# Written task:
Print the listing that follows, character for character.

# Scene modeling code data:
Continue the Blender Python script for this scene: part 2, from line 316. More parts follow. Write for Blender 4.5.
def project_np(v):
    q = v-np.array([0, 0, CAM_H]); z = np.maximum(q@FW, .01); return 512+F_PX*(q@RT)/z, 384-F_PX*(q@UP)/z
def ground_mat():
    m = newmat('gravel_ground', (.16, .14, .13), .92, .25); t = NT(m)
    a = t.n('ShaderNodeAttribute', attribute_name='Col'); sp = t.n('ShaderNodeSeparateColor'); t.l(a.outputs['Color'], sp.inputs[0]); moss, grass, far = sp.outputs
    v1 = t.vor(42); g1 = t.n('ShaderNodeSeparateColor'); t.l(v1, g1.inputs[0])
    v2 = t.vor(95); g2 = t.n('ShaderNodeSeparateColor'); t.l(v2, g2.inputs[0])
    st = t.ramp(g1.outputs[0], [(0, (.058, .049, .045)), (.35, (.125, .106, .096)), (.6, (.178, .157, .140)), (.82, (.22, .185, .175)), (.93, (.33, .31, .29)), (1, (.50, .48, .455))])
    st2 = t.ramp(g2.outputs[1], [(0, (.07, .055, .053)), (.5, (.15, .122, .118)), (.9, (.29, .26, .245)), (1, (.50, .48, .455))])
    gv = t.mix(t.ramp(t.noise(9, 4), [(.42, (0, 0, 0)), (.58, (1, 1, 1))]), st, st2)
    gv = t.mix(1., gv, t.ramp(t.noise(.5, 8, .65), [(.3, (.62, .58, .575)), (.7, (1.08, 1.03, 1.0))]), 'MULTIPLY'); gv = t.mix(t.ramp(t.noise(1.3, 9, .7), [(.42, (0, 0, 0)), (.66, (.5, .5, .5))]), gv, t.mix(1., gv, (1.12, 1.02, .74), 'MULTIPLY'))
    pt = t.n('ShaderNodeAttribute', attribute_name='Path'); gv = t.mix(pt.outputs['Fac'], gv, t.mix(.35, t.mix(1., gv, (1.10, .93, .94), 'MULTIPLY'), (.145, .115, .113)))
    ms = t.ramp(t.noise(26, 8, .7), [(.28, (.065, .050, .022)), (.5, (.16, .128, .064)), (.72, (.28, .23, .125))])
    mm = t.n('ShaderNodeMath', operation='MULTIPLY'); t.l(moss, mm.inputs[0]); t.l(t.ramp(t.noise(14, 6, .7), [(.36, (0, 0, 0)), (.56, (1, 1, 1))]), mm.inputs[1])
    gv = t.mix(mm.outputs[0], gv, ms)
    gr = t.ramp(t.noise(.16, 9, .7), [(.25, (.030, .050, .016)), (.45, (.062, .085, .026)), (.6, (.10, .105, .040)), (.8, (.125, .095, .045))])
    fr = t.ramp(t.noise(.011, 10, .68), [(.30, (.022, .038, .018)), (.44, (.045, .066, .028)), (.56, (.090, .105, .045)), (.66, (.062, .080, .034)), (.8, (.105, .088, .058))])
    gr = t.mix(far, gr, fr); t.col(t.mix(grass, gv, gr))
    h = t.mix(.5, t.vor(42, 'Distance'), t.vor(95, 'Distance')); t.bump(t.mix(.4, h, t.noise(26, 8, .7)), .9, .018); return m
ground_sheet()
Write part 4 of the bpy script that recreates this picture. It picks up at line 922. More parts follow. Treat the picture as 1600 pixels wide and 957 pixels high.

# Output below:
Continue the Blender Python script for this scene: part 2, from line 316. More parts follow. Write for Blender 4.5.
def project_np(v):
    q = v-np.array([0, 0, CAM_H]); z = np.maximum(q@FW, .01); return 512+F_PX*(q@RT)/z, 384-F_PX*(q@UP)/z
def ground_mat():
    m = newmat('gravel_ground', (.16, .14, .13), .92, .25); t = NT(m)
    a = t.n('ShaderNodeAttribute', attribute_name='Col'); sp = t.n('ShaderNodeSeparateColor'); t.l(a.outputs['Color'], sp.inputs[0]); moss, grass, far = sp.outputs
    v1 = t.vor(42); g1 = t.n('ShaderNodeSeparateColor'); t.l(v1, g1.inputs[0])
    v2 = t.vor(95); g2 = t.n('ShaderNodeSeparateColor'); t.l(v2, g2.inputs[0])
    st = t.ramp(g1.outputs[0], [(0, (.058, .049, .045)), (.35, (.125, .106, .096)), (.6, (.178, .157, .140)), (.82, (.22, .185, .175)), (.93, (.33, .31, .29)), (1, (.50, .48, .455))])
    st2 = t.ramp(g2.outputs[1], [(0, (.07, .055, .053)), (.5, (.15, .122, .118)), (.9, (.29, .26, .245)), (1, (.50, .48, .455))])
    gv = t.mix(t.ramp(t.noise(9, 4), [(.42, (0, 0, 0)), (.58, (1, 1, 1))]), st, st2)
    gv = t.mix(1., gv, t.ramp(t.noise(.5, 8, .65), [(.3, (.62, .58, .575)), (.7, (1.08, 1.03, 1.0))]), 'MULTIPLY'); gv = t.mix(t.ramp(t.noise(1.3, 9, .7), [(.42, (0, 0, 0)), (.66, (.5, .5, .5))]), gv, t.mix(1., gv, (1.12, 1.02, .74), 'MULTIPLY'))
    pt = t.n('ShaderNodeAttribute', attribute_name='Path'); gv = t.mix(pt.outputs['Fac'], gv, t.mix(.35, t.mix(1., gv, (1.10, .93, .94), 'MULTIPLY'), (.145, .115, .113)))
    ms = t.ramp(t.noise(26, 8, .7), [(.28, (.065, .050, .022)), (.5, (.16, .128, .064)), (.72, (.28, .23, .125))])
    mm = t.n('ShaderNodeMath', operation='MULTIPLY'); t.l(moss, mm.inputs[0]); t.l(t.ramp(t.noise(14, 6, .7), [(.36, (0, 0, 0)), (.56, (1, 1, 1))]), mm.inputs[1])
    gv = t.mix(mm.outputs[0], gv, ms)
    gr = t.ramp(t.noise(.16, 9, .7), [(.25, (.030, .050, .016)), (.45, (.062, .085, .026)), (.6, (.10, .105, .040)), (.8, (.125, .095, .045))])
    fr = t.ramp(t.noise(.011, 10, .68), [(.30, (.022, .038, .018)), (.44, (.045, .066, .028)), (.56, (.090, .105, .045)), (.66, (.062, .080, .034)), (.8, (.105, .088, .058))])
    gr = t.mix(far, gr, fr); t.col(t.mix(grass, gv, gr))
    h = t.mix(.5, t.vor(42, 'Distance'), t.vor(95, 'Distance')); t.bump(t.mix(.4, h, t.noise(26, 8, .7)), .9, .018); return m
ground_sheet()
Write part 4 of the bpy script that recreates this picture. It picks up at line 922. More parts follow. Treat the picture as 1600 pixels wide and 957 pixels high.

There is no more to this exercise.